• [STORED ROWS]
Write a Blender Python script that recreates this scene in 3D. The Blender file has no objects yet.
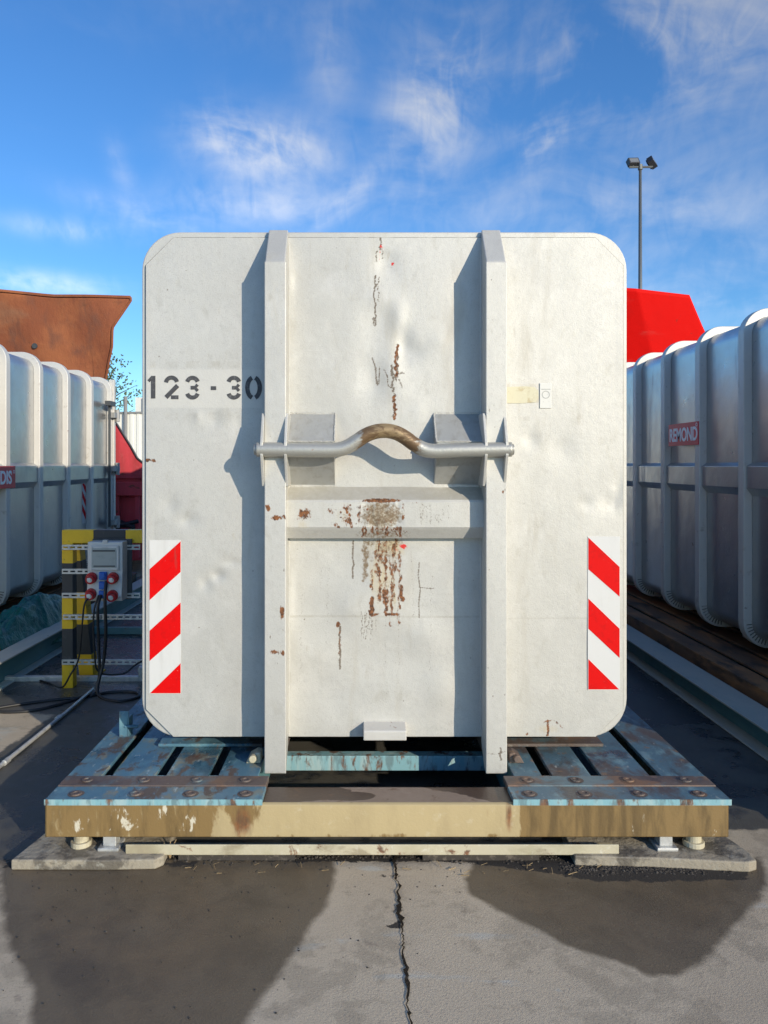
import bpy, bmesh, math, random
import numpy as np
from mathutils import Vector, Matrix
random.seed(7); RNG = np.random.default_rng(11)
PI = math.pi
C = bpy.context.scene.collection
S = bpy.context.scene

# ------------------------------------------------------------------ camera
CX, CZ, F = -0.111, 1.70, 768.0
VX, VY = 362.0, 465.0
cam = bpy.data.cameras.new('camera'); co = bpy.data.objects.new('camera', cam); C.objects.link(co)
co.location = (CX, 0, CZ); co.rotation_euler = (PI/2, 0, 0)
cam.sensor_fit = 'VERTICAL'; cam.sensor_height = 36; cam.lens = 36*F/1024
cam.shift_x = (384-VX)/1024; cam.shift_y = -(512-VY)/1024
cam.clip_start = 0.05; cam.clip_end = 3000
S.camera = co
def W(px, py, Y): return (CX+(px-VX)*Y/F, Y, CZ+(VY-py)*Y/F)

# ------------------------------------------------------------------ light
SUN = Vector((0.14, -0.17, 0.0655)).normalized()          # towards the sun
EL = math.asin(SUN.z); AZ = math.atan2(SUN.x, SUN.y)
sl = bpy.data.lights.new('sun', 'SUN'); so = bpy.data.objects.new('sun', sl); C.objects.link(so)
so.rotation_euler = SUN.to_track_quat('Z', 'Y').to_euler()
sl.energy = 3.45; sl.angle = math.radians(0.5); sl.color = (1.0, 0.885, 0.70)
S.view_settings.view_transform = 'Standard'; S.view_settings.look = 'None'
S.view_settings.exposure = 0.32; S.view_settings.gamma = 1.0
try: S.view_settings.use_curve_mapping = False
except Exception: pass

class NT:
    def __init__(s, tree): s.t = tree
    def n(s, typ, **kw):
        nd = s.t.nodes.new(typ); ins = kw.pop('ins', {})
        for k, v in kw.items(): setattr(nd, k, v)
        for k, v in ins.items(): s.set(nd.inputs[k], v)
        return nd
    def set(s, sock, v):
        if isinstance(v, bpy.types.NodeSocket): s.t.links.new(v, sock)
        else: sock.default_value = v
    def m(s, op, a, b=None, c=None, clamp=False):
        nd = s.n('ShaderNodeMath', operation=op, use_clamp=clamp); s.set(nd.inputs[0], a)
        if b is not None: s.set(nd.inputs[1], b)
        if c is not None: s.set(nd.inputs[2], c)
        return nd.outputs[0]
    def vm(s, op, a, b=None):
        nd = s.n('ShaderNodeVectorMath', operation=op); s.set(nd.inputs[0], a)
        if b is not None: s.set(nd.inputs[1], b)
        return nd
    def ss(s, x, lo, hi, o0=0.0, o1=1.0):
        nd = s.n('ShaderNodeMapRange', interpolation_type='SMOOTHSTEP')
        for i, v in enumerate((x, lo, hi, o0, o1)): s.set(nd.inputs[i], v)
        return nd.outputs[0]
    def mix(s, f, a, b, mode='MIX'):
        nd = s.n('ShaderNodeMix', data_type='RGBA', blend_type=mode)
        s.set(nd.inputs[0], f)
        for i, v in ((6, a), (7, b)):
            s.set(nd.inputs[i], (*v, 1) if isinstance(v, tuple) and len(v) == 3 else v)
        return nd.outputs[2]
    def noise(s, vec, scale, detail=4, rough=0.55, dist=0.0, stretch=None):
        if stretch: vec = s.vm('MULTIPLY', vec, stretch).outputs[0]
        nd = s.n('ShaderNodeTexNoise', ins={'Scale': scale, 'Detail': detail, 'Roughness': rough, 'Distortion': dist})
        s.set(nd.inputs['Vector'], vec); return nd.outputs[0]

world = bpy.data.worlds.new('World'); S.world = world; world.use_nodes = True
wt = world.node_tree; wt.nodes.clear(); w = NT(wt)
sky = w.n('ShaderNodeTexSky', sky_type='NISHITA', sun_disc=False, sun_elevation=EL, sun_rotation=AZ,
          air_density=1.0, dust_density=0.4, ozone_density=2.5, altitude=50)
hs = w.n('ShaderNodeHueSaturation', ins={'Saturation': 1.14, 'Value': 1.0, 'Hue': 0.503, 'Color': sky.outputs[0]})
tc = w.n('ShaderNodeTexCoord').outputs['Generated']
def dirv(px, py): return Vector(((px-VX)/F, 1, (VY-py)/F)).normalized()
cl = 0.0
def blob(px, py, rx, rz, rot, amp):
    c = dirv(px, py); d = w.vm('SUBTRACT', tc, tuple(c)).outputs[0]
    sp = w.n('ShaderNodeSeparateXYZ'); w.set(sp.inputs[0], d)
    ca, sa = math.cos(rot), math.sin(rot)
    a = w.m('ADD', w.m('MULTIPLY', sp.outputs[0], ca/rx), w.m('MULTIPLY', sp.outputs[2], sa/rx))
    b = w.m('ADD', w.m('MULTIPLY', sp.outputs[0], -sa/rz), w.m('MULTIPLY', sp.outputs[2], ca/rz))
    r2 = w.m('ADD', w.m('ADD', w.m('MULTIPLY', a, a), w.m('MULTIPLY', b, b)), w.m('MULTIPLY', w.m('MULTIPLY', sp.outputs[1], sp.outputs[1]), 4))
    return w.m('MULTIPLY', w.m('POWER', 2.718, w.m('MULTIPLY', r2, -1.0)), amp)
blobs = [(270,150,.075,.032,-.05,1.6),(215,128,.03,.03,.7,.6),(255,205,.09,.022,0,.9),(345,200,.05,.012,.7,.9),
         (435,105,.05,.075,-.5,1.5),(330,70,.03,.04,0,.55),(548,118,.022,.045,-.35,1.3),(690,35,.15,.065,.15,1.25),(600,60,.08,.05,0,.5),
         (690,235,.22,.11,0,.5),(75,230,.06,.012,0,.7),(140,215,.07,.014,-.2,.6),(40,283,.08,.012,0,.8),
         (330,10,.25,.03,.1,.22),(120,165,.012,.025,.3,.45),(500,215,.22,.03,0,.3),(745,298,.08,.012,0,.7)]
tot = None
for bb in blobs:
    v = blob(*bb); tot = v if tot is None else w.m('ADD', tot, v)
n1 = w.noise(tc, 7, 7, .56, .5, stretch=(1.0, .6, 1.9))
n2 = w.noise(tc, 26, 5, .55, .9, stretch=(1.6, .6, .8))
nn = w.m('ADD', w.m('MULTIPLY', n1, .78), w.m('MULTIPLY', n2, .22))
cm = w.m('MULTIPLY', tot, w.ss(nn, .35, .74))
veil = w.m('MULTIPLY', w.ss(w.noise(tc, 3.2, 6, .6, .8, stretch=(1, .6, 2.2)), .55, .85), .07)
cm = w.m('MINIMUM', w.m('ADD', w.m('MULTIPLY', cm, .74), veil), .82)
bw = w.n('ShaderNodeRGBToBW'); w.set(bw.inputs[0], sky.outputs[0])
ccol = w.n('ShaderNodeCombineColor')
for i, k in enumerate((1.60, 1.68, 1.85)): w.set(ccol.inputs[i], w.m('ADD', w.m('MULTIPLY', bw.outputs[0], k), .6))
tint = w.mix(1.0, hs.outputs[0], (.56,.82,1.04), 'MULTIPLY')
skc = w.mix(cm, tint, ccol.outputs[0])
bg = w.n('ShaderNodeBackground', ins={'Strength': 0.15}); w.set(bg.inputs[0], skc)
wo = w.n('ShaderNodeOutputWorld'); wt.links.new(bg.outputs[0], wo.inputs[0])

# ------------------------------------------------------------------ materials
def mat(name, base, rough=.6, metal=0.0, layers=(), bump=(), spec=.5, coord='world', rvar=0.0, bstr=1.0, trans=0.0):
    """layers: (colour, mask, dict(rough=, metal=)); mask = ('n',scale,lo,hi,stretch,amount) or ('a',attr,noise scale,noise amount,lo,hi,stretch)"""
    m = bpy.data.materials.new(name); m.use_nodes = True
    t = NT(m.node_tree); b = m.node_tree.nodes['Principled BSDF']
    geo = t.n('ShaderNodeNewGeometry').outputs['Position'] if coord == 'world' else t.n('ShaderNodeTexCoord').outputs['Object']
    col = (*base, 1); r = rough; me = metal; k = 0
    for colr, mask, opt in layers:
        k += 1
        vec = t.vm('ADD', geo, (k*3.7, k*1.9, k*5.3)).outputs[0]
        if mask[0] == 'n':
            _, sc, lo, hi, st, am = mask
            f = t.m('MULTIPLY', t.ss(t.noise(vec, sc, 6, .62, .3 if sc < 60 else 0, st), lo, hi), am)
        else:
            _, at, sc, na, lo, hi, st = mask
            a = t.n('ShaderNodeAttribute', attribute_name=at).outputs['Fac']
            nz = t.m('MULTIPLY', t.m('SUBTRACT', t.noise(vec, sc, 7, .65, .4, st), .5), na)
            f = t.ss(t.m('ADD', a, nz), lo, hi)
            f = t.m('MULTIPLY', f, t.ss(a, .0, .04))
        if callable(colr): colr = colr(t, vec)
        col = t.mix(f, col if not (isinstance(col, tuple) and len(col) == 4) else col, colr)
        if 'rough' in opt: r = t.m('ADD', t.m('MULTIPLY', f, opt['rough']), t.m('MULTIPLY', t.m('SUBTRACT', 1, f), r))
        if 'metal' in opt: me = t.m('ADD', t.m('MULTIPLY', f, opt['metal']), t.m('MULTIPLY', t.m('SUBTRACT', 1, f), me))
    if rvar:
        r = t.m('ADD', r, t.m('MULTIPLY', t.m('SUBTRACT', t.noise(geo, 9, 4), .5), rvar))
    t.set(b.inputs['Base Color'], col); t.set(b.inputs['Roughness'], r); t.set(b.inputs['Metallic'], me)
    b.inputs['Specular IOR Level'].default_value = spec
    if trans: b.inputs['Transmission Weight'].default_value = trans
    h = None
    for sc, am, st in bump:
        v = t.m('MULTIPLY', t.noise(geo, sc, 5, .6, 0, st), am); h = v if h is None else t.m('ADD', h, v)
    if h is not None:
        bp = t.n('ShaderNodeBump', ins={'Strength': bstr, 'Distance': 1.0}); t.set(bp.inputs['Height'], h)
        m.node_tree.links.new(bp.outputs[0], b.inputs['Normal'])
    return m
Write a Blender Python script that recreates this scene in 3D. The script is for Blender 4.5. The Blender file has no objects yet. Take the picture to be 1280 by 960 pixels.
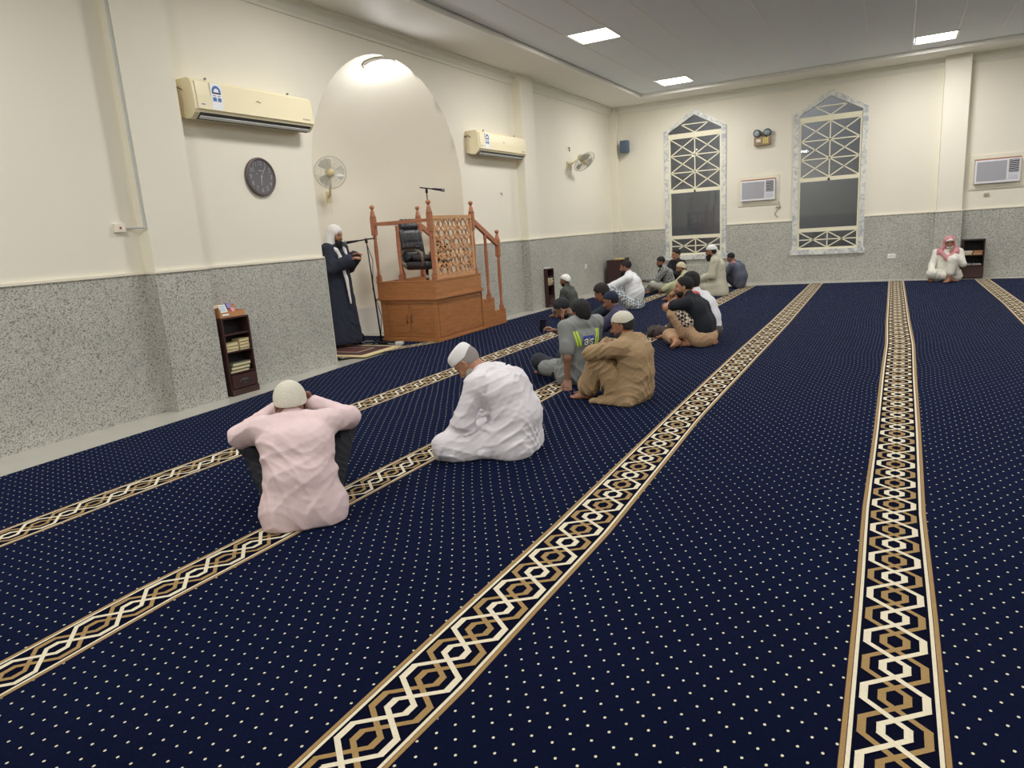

• [STATED EXERCISE]
Give back exactly the lines from the top of the records to the line containing "def W(px, py, Y): return", both included, and no pictures.

• [EXERCISE SOLUTION]
Write a Blender Python script that recreates this scene in 3D. The Blender file has no objects yet.
import bpy, bmesh, math, random
import numpy as np
from mathutils import Vector, Matrix
random.seed(7); RNG = np.random.default_rng(11)
PI = math.pi
C = bpy.context.scene.collection
S = bpy.context.scene

# ------------------------------------------------------------------ camera
CX, CZ, F = -0.111, 1.70, 768.0
VX, VY = 362.0, 465.0
cam = bpy.data.cameras.new('camera'); co = bpy.data.objects.new('camera', cam); C.objects.link(co)
co.location = (CX, 0, CZ); co.rotation_euler = (PI/2, 0, 0)
cam.sensor_fit = 'VERTICAL'; cam.sensor_height = 36; cam.lens = 36*F/1024
cam.shift_x = (384-VX)/1024; cam.shift_y = -(512-VY)/1024
cam.clip_start = 0.05; cam.clip_end = 3000
S.camera = co
def W(px, py, Y): return (CX+(px-VX)*Y/F, Y, CZ+(VY-py)*Y/F)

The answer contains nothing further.